The best known of Blake’s works is that bit of his poem on Milton which we know as Jerusalem – the anthem of the Women’s Institute, the raucous bit of the Last Night of the Proms. And being familiar, it’s quite probable we don’t actually register the words: “And did those feet in ancient times / Walk upon England’s mountains green?” Right there you get something of the problem of Blake, that very London poet: the localism of his visions. Had Blake asked whether the Holy Lamb of God was on the pastures of Israel seen, no one would have turned a hair. But because he has the sheer effrontery to locate Christ in the dark Satanic Mills of Birmingham, he seems like a lunatic.
The reason we are thinking about him now is of course the big new exhibition on Blake at Tate Britain, reviewed on p29. It shows more than 300 of his works, and usefully reminds us of his perfectly respectable upbringing in Broad Street. Soho, in his father’s hosiery shop, and his perfectly conventional artistic formation at the Royal Academy.
Blake’s religion is of course touched on – you cannot actually engage with him without discussing it. There is an allusion to his frequent visions (his expression in one famous portrait is attributable to having just seen the Archangel Gabriel). But the exhibition lets his distinctive beliefs speak through his works. Yet there is no escaping the reality that, as the author Peter Ackroyd points out, William Blake was the last truly religious artist in Britain.
He was a Swedenborgian. His mother, like Swedenborg (himself a visionary), was a member of the Moravian Church. Many of Blake’s ideas about sex as a route to the divine seemed to have come from just this source. It’s hard not to enjoy the recollection of one of his patrons who called on the Blakes in Kennington only to find them sitting naked in their garden. Blake chirruped hospitably: “Come in! It’s only Adam and Eve, you know.”
We are told in Scripture that “your young men shall see visions, and your old men shall dream dreams” (Acts 2:17). Blake saw visions when he was only a little boy. He came home to tell his mother he had seen the prophet Ezekiel in Peckham sitting under a tree, and his mother smacked him. These vision were an aspect of his life which critics today prefer to gloss over, and would probably be glad to attribute to epilepsy or a neurological condition. But Blake had no inhibitions in discussing them. No sooner had his engraving master sent him to Westminster Abbey to draw the monuments than he saw Christ followed by a troupe of angels. GK Chesterton put it thus:
“There was nothing of the obviously fervid and futile about Blake’s supernaturalism. It was not his frenzy but his coolness that was startling. From his first meeting with Ezekiel under the tree he always talked of such spirits in an everyday intonation. There was plenty of pompous supernaturalism in the 18th century; but Blake’s was the only natural supernaturalism. Many reputable persons reported miracles; he only mentioned them. He spoke of having met Isaiah or Queen Elizabeth, not so much even as if the fact were indisputable, but rather as if so simple a thing were not worth disputing. Kings and prophets came from heaven or hell to sit to him, and he complained of them quite casually, as if they were rather troublesome professional models. There have been other witnesses to the supernatural even more convincing, but I think there was never any other quite so calm.”

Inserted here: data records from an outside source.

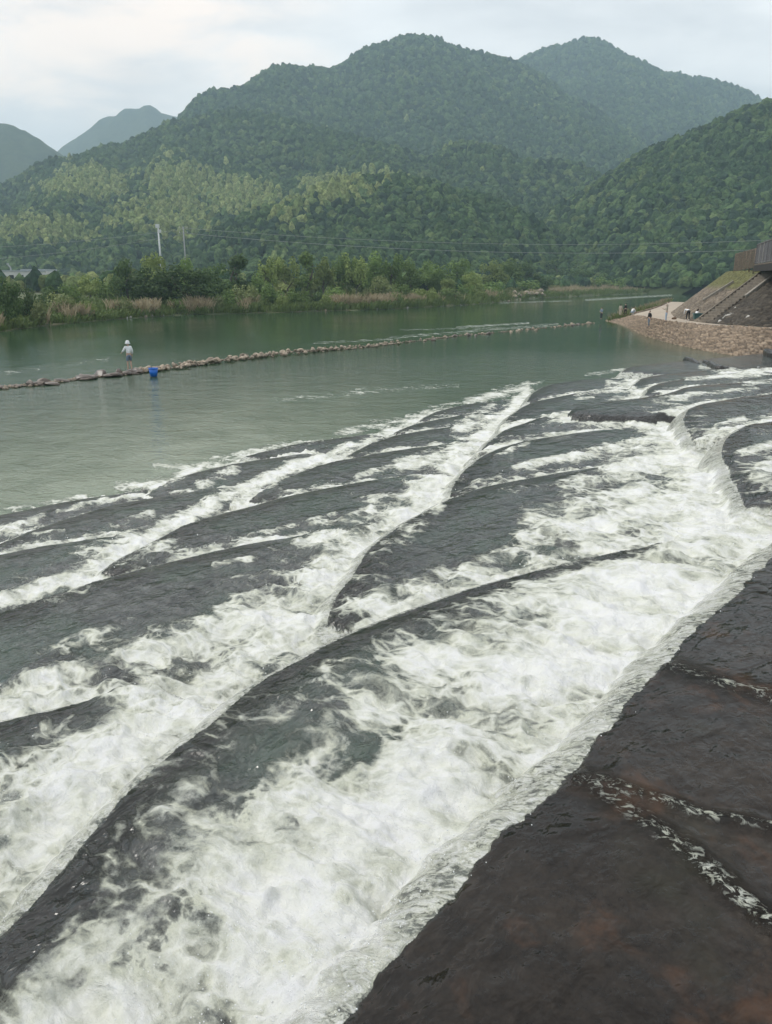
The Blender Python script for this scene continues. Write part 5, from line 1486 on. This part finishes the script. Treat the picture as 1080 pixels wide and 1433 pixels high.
# person in white fishing clothes on the rock line: right hand lifted, one knee forward
wl = line_at(182)
person((wl[0] + 0.05, wl[1] - 0.1, 0.26), 1.74, 0.5, pose(lel=(-.30, .02, 1.15), lwr=(-.36, .18, 1.05), rel=(.22, -.03, 1.10), rwr=(.22, .10, .90), rkn=(.10, .10, .49)), 'white', 'denim', 'person in white hooded top, white hat and denim shorts, barefoot on the low rock line', hair=True, hat='white', sleeve=0.9, short=True, bare_feet=True)
person(ground_at(841, 447, 0.35), 1.65, 2.2, pose(lel=(-.22, .12, 1.12), lwr=(-.1, .32, 1.15), rel=(.22, .1, 1.12), rwr=(.12, .30, 1.12)), 'bluegrey', 'dark', 'person in blue grey top and dark trousers at the far tip of the rock line', long_hair=False)
person(ground_at(867.5, 441.5, 0.9), 1.58, -0.6, pose(), 'cream', 'cream', 'person in pale clothes left of a person in black, near the apron tip', long_hair=True)
person(ground_at(874.5, 441.5, 0.9), 1.68, 0.5, pose(lkn=(-.14, .05, .48), lan=(-.20, .08, .085), rkn=(.12, -.02, .48), ran=(.16, -.08, .085)), 'black', 'black', 'person all in black standing near the apron tip')
CROUCH = pose(pelvis=(0, -.15, .32), chest=(0, .08, .60), neck=(0, .17, .74), head=(0, .22, .84), lsh=(-.17, .1, .68), rsh=(.17, .1, .68), lel=(-.22, .28, .50), rel=(.22, .28, .50), lwr=(-.12, .42, .34), rwr=(.12, .42, .34), lhip=(-.10, -.12, .30), rhip=(.10, -.12, .30), lkn=(-.14, .26, .46), rkn=(.14, .26, .46), lan=(-.12, .02, .085), ran=(.12, .02, .085))
person(ground_at(884.5, 440, 1.4), 1.68, -1.2, CROUCH, 'white', 'lblue', 'person in white crouching at the apron edge, right of the person in black')
person(ground_at(907.5, 457.5, 0.95), 1.68, 1.9, pose(lkn=(-.10, .10, .49), lan=(-.11, .14, .085), rkn=(.10, 0, .48), ran=(.11, -.16, .10), lel=(-.22, -.08, 1.12), lwr=(-.22, .05, .90)), 'black', 'grey', 'person in black jacket and grey trousers walking on the stone apron')
person(ground_at(931.5, 450, 1.7), 1.72, 1.4, pose(lel=(-.26, .02, 1.62), lwr=(-.12, .05, 1.78), rel=(.2, .14, 1.15), rwr=(.1, .3, 1.2)), 'cream', 'lblue', 'person in cream top and pale jeans with long black hair on the path', long_hair=True)
BEND = pose(pelvis=(0, -.12, .93), chest=(0, .22, 1.06), neck=(0, .38, 1.04), head=(0, .48, .98), lsh=(-.17, .28, 1.06), rsh=(.17, .28, 1.06), lel=(-.2, .34, .80), rel=(.2, .34, .80), lwr=(-.14, .44, .58), rwr=(.14, .44, .58), lhip=(-.10, -.10, .88), rhip=(.10, -.10, .88), lkn=(-.13, -.02, .48), rkn=(.13, -.02, .48), lan=(-.15, -.06, .085), ran=(.15, -.06, .085))
person(ground_at(961.5, 448.5, 1.72), 1.75, 0.15, BEND, 'white', 'black', 'person in white top and black trousers bending over beside the green tub')
SIT = pose(pelvis=(0, -.05, .42), chest=(0, .06, .76), neck=(0, .11, .92), head=(0, .15, 1.03), lsh=(-.17, .06, .86), rsh=(.17, .06, .86), lel=(-.22, .2, .62), rel=(.22, .2, .62), lwr=(-.12, .42, .58), rwr=(.12, .42, .58), lhip=(-.1, -.02, .40), rhip=(.1, -.02, .40), lkn=(-.13, .38, .45), rkn=(.13, .38, .45), lan=(-.13, .36, .085), ran=(.13, .36, .085))
sp = ground_at(973.5, 448.5, 1.72)
person(sp, 1.7, -1.3, SIT, 'white', 'lblue', 'person in white top and pale jeans sitting on a stool behind the green tub', long_hair=True)
# stool, tub, bag, bucket
bm = bmesh.new(); add_lathe(bm, [(0.13, 0.36), (0.17, 0.36), (0.17, 0.32), (0.15, 0.30), (0.001, 0.30)], 14); 
M_STOOL = simple_mat('blue_plastic', (0.10, 0.20, 0.34), 0.5, 0.05, 3, 0)
M_TEAL = simple_mat('teal_plastic', (0.045, 0.12, 0.12), 0.45, 0.1, 4, 0.02); M_BLACKP = simple_mat('black_plastic', (0.012, 0.012, 0.013), 0.4, 0.1, 4, 0.02)
stool = empty('stool', sp); tag(stool, 'low blue plastic stool under the sitting person', 'stool')
add_lathe(bm, [(0.001, 0.36), (0.13, 0.36)], 14); bm_obj('seat', bm, M_STOOL, stool, smooth=True)
for k in range(4):
    bm = bmesh.new(); an_ = k * math.pi / 2 + .78; add_tube(bm, [(0.11 * math.cos(an_), 0.11 * math.sin(an_), 0.32), (0.16 * math.cos(an_), 0.16 * math.sin(an_), 0)], 0.02, 6); bm_obj('leg', bm, M_STOOL, stool)
tb = ground_at(980, 449.3, 1.72)
tub = empty('tub', tb, -0.2); tag(tub, 'dark teal plastic tub with a rim on the path below the stairs', 'tub')
bm = bmesh.new()
def frustum(bm, z0, z1, a0, b0_, a1, b1_):
    q = [[bm.verts.new((sx * a, sy * b, z)) for sx, sy in ((-1, -1), (1, -1), (1, 1), (-1, 1))] for z, a, b in ((z0, a0, b0_), (z1, a1, b1_))]
    for k in range(4): bm.faces.new((q[0][k], q[0][(k + 1) % 4], q[1][(k + 1) % 4], q[1][k]))
    return q
q = frustum(bm, 0, 0.72, .62, .36, .72, .44); bm.faces.new(q[0][::-1]); q2 = frustum(bm, 0.72, 0.12, .68, .40, .58, .33); bm.faces.new(q2[1])
bm_obj('tub_body', bm, M_TEAL, tub, bevel=0.03)
for sx, sy, lx, ly in ((0, -.44, 1.52, .07), (0, .44, 1.52, .07), (-.73, 0, .07, .95), (.73, 0, .07, .95)):
    bm = bmesh.new(); add_box(bm, (sx, sy, .73), (lx, ly, .06)); bm_obj('rim', bm, M_TEAL, tub, bevel=0.015)
bm = bmesh.new(); bmesh.ops.create_icosphere(bm, subdivisions=3, radius=0.4)
for v in bm.verts:
    v.co = Vector((v.co.x * 1.1, v.co.y * 0.7, max(v.co.z, -0.25) * 0.95 + 0.25)) * (1 + 0.12 * math.sin(v.co.x * 9 + v.co.z * 7))
bag = bm_obj('bag', bm, M_BLACKP, None, smooth=True); bag.location = (tb[0] + 1.15, tb[1] + 0.2, 1.72); tag(bag, 'black slumped bag on the path at the right end of the green tub', 'bag')
bm = bmesh.new(); bmesh.ops.create_icosphere(bm, subdivisions=2, radius=0.22)
for v in bm.verts: v.co = Vector((v.co.x * 1.2, v.co.y * 0.8, max(v.co.z, -0.12) * 0.7 + 0.1)) * (1 + 0.15 * math.sin(v.co.x * 19 + v.co.y * 15))
sb = bm_obj('sack', bm, simple_mat('brown_sack', (0.16, 0.10, 0.06), 0.9, 0.2, 8, 0.2), None, smooth=True); q = ground_at(943, 447, 1.7); sb.location = q; tag(sb, 'small brown sack lying on the path between the cream dressed and the bending person', 'sack')
bk = on_z(214.5, 527.5, 0.0)
bucket = empty('bucket', (bk[0], bk[1] + 0.1, 0.02)); tag(bucket, 'bright blue bucket standing by the rock line', 'bucket')
M_BLUE = simple_mat('blue_bucket', (0.012, 0.15, 0.62), 0.4, 0.05, 3, 0)
bm = bmesh.new(); add_lathe(bm, [(0.001, 0), (0.20, 0), (0.275, 0.50), (0.255, 0.50), (0.19, 0.04), (0.001, 0.04)], 24); bm_obj('bucket_wall', bm, M_BLUE, bucket, smooth=True)
bm = bmesh.new(); add_lathe(bm, [(0.27, 0.46), (0.295, 0.47), (0.295, 0.51), (0.27, 0.515)], 24); bm_obj('rim', bm, M_BLUE, bucket, smooth=True)
bm = bmesh.new(); add_tube(bm, [(0.285 * math.cos(a_), 0.285 * math.sin(a_) * 0.55 - 0.16 * math.sin(a_) * 0, 0.48 - 0.16 * abs(math.sin(a_))) for a_ in np.linspace(math.pi, 2 * math.pi, 13)], 0.009, 6); bm_obj('handle', bm, M_POLE2, bucket, smooth=True)

# ------------------------------------------------------------------ air
HAZE_D = 0.00031
bm = bmesh.new(); bmesh.ops.create_cube(bm, size=1.0)
hz = bpy.data.objects.new('haze', bpy.data.meshes.new('haze')); bm.to_mesh(hz.data); bm.free(); COL.objects.link(hz)
hz.scale = (8200, 8200, 664); hz.location = (0, 0, 660 / 2 - 2 - 2)
mh = bpy.data.materials.new('haze'); mh.use_nodes = True; nt = mh.node_tree
nt.nodes.remove(nt.nodes['Principled BSDF'])
pv = nt.nodes.new('ShaderNodeVolumePrincipled'); pv.inputs['Color'].default_value = (0.63, 0.84, 1.0, 1); pv.inputs['Density'].default_value = HAZE_D; pv.inputs['Anisotropy'].default_value = 0.2
nt.links.new(pv.outputs[0], nt.nodes['Material Output'].inputs['Volume'])
hz.data.materials.append(mh); tag(hz, kind='stuff')
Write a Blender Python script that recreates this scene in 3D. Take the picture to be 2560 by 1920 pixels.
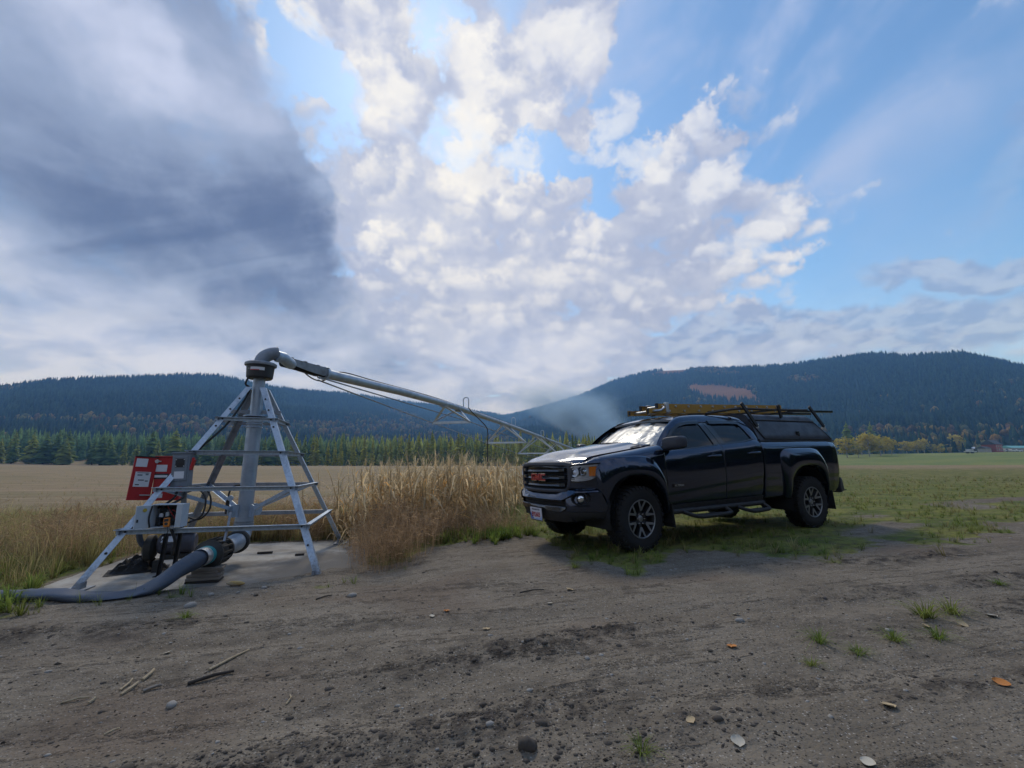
# Pickup truck beside a centre-pivot irrigation machine, autumn valley, broken cloud.
import bpy, bmesh, math, random
import numpy as np
from mathutils import Vector, Matrix
for _o in list(bpy.data.objects): bpy.data.objects.remove(_o)
SC = bpy.context.scene
COL = SC.collection
R = math.radians
# ------------------------------------------------------------------ camera
CAM_H, F_PX, PITCH = 1.10, 1100.0, 0.1868          # metres, pixels of a 2560 px wide frame, radians
_c = bpy.data.cameras.new('camera'); _c.sensor_width = 36.0; _c.lens = 36.0 * F_PX / 2560.0
_c.clip_start = 0.05; _c.clip_end = 20000
CAM = bpy.data.objects.new('camera', _c); COL.objects.link(CAM)
CAM.location = (0, 0, CAM_H); CAM.rotation_euler = (math.pi / 2 + PITCH, 0, 0)
SC.camera = CAM
SC.view_settings.view_transform = 'Standard'; SC.view_settings.look = 'None'
SC.view_settings.exposure = 0.12; SC.view_settings.gamma = 1.0; SC.view_settings.use_curve_mapping = False
SC.cycles.max_bounces = 5; SC.cycles.diffuse_bounces = 2; SC.cycles.glossy_bounces = 3
SC.cycles.transmission_bounces = 4; SC.cycles.transparent_max_bounces = 8; SC.cycles.volume_bounces = 1
SC.cycles.use_denoising = True; SC.cycles.adaptive_threshold = .014
def lin(r, g, b):
    f = lambda c: (c / 255) / 12.92 if c <= 10 else (((c / 255) + .055) / 1.055) ** 2.4
    return (f(r), f(g), f(b), 1.0)
def direction(u, v):                                 # world direction seen at a place of the photograph
    d = Vector(((u - 1280) / F_PX, 1, -(v - 960) / F_PX)); c, s = math.cos(PITCH), math.sin(PITCH)
    return Vector((d.x, d.y * c - d.z * s, d.y * s + d.z * c)).normalized()
# ------------------------------------------------------------------ node helper
class NT:
    def __init__(s, tree): s.t = tree; s.n = tree.nodes; s.l = tree.links
    def put(s, sock, v):
        if v is None: return
        if isinstance(v, bpy.types.NodeSocket): s.l.new(v, sock)
        else:
            try: sock.default_value = v
            except Exception:
                sock.default_value = tuple(v)[:3] if len(v) > 3 else (*v, 1.0)
    def new(s, typ, **kw):
        n = s.n.new(typ)
        for k, v in kw.items(): setattr(n, k, v)
        return n
    def math(s, op, a, b=None, c=None, clamp=False):
        n = s.new('ShaderNodeMath', operation=op, use_clamp=clamp)
        for i, v in enumerate((a, b, c)): s.put(n.inputs[i], v)
        return n.outputs[0]
    def add(s, a, b): return s.math('ADD', a, b)
    def mul(s, a, b): return s.math('MULTIPLY', a, b)
    def vec(s, op, a, b=None, scale=None):
        n = s.new('ShaderNodeVectorMath', operation=op)
        s.put(n.inputs[0], a); s.put(n.inputs[1], b)
        if scale is not None: s.put(n.inputs[3], scale)
        return n.outputs['Value'] if op in ('DOT_PRODUCT', 'LENGTH', 'DISTANCE') else n.outputs[0]
    def noise(s, v, scale, detail=4, rough=.5, dist=0, out='Fac', dim='3D', lac=2.0):
        n = s.new('ShaderNodeTexNoise', noise_dimensions=dim)
        s.put(n.inputs['Vector'], v); s.put(n.inputs['Scale'], scale); s.put(n.inputs['Detail'], detail)
        s.put(n.inputs['Roughness'], rough); s.put(n.inputs['Distortion'], dist); s.put(n.inputs['Lacunarity'], lac)
        return n.outputs[0] if out == 'Fac' else n.outputs['Color']
    def voronoi(s, v, scale, feature='F1', out='Distance', rand=1.0, dim='3D'):
        n = s.new('ShaderNodeTexVoronoi', feature=feature, voronoi_dimensions=dim)
        s.put(n.inputs['Vector'], v); s.put(n.inputs['Scale'], scale); s.put(n.inputs['Randomness'], rand)
        return n.outputs[out]
    def step(s, v, a, b, lo=0.0, hi=1.0):            # smooth step of v between a and b
        n = s.new('ShaderNodeMapRange', interpolation_type='SMOOTHSTEP')
        s.put(n.inputs[0], v); s.put(n.inputs[1], a); s.put(n.inputs[2], b); s.put(n.inputs[3], lo); s.put(n.inputs[4], hi)
        return n.outputs[0]
    def mix(s, f, a, b, mode='MIX'):
        n = s.new('ShaderNodeMix', data_type='RGBA', blend_type=mode)
        s.put(n.inputs[0], f); s.put(n.inputs[6], a); s.put(n.inputs[7], b)
        return n.outputs[2]
    def sep(s, v):
        n = s.new('ShaderNodeSeparateXYZ'); s.put(n.inputs[0], v); return n.outputs
    def comb(s, x, y, z):
        n = s.new('ShaderNodeCombineXYZ')
        for i, v in enumerate((x, y, z)): s.put(n.inputs[i], v)
        return n.outputs[0]
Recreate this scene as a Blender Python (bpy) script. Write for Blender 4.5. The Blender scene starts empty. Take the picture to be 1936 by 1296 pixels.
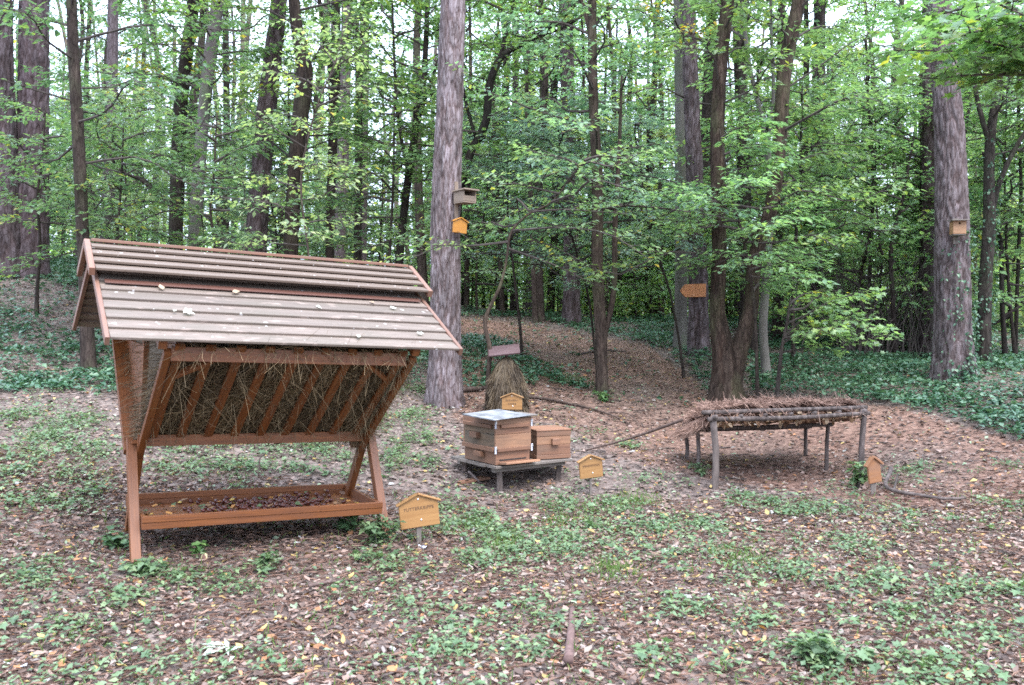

Interestingly, Blake only once saw a ghost, and fled from it in terror; he was quite clear about the distinction between the two. And he was perfectly frank about the link between his visions and his art: he saw (I think) the famous figure of the Ancient of Days in his house in Lambeth.
And there we find the problem. Blake had no difficulty seeing the prophets, angels and archangels and the deceased great figures of history in perfectly commonplace parts of London. For us, schooled to think of post-Reformation England as a place from which visions and miracles disappeared with the advent of Protestantism, Blake’s visions in Broad Street and Piccadilly are both startling and incongruous. Similarly, he had no difficulty in treating the politicians and military people of his own day as potential saints. In this exhibition we see a projection on to the walls of St James’s Church in Piccadilly of his planned enormous frescoes of The Spiritual Form of Nelson guiding Leviathan or The Spiritual Form of Pitt Guiding Behemoth. The fact that we find the very idea funny may be less to Blake’s detriment than ours.